El buen lector siempre inventa, siempre se desvía… Ahí radica su más intenso goce artístico, el valor estético del tiempo empleado en apropiarse de Hamlet o de La isla en peso, hacia lo sublime como dificultad placentera. No en repetir como un papagayo lo que aparece en los manuales, lo que dice el profesor, lo que aparece en revistas oficiales como Unión, La Gaceta de Cuba, La Jiribilla, Casa de las Américas o Temas; generalmente censuradas. Ni en Babelia o Letras Libres, si es que no coincide con nuestras apreciaciones, si no convence. Un sano "desvío" siempre es necesario, útil y dulce —como sugirió hace más de 2.000 años el poeta Quinto Horacio Flaco.

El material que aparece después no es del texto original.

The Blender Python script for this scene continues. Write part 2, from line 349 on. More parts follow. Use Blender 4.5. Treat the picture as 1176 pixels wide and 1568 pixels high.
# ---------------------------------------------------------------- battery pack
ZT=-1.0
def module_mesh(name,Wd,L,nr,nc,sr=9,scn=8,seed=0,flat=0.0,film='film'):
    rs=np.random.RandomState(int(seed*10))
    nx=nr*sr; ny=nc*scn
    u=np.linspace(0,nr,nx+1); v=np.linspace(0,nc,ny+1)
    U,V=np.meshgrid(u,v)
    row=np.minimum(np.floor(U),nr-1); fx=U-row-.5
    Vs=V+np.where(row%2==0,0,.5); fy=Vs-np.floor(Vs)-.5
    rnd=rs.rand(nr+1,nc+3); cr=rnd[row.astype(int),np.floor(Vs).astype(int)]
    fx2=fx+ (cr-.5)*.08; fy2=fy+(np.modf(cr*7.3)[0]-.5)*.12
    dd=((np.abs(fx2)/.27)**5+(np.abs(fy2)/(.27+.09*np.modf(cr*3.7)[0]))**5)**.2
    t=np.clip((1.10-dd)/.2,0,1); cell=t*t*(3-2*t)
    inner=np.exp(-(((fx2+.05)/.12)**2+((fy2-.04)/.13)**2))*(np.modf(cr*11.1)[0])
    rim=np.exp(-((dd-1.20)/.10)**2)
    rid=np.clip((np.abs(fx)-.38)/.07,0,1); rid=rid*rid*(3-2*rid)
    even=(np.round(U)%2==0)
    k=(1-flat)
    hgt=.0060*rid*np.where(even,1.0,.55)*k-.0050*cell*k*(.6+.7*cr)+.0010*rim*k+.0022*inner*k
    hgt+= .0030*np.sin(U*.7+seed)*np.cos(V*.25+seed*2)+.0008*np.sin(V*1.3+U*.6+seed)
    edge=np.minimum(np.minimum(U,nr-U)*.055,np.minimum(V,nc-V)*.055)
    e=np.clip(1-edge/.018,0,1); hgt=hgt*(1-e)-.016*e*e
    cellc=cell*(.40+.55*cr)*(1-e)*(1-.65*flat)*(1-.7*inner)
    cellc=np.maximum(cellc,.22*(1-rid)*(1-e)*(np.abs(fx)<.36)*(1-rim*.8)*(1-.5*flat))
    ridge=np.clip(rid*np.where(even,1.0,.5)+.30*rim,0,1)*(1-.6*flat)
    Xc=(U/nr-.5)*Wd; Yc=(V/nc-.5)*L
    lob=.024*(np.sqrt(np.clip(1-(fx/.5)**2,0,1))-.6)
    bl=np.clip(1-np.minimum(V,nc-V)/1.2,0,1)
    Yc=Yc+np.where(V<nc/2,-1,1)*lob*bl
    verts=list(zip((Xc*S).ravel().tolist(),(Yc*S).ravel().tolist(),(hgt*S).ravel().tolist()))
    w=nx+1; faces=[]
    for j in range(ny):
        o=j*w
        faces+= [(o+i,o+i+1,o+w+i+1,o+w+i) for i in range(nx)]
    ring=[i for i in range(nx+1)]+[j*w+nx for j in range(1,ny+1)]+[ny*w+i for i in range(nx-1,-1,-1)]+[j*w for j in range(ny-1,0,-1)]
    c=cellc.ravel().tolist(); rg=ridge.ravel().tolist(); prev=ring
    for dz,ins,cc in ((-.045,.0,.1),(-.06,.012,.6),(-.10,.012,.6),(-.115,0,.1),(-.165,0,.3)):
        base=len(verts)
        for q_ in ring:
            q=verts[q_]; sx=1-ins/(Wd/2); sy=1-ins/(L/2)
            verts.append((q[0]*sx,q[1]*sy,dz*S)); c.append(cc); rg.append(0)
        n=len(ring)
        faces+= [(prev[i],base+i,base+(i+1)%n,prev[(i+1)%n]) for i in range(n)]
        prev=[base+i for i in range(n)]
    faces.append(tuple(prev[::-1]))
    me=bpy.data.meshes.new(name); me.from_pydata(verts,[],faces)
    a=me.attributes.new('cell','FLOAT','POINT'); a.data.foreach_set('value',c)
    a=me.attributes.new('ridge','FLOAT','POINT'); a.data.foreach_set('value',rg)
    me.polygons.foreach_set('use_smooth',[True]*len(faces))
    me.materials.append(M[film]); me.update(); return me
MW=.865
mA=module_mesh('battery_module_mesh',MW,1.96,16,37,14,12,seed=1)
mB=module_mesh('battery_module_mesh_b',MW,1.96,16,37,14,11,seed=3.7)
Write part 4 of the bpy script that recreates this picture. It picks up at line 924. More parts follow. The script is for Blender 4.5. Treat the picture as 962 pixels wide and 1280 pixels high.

"La recuperación de lo irónico" constituye el quinto y último principio que Harold Bloom enuncia en su sustancioso prefacio a ¿Cómo leer y por qué? Más adelante, cuando reseña La montaña mágica de Thomas Mann, escribe varias pertinentes aclaraciones sobre la ironía, que vienen a cuento contra los catecismos ideológicos… De ahí que líderes totalitaristas como Fidel Castro fueran tan ajenos a la ironía, detestaran poemas como los de Fuera del juego de Heberto Padilla.

El mejor homenaje a Harold Bloom es leerlo con la misma ironía que siempre sugirió, como buen remedio contra estéticas déspotas, autoritarias como las marxistas que aún se imponen en Cuba y en determinados círculos académicos de Occidente. Tras señalar que "La ironía tiene en literatura muchos significados, y raramente la de una época es la de otra", afirma que "la invención literaria siempre contiene cierto grado de ironía". A eso se refería Oscar Wilde —añade el Bloom vitriólico que tanto detestan la izquierda y derecha populistas— cuando dijo que toda la mala poesía es sincera.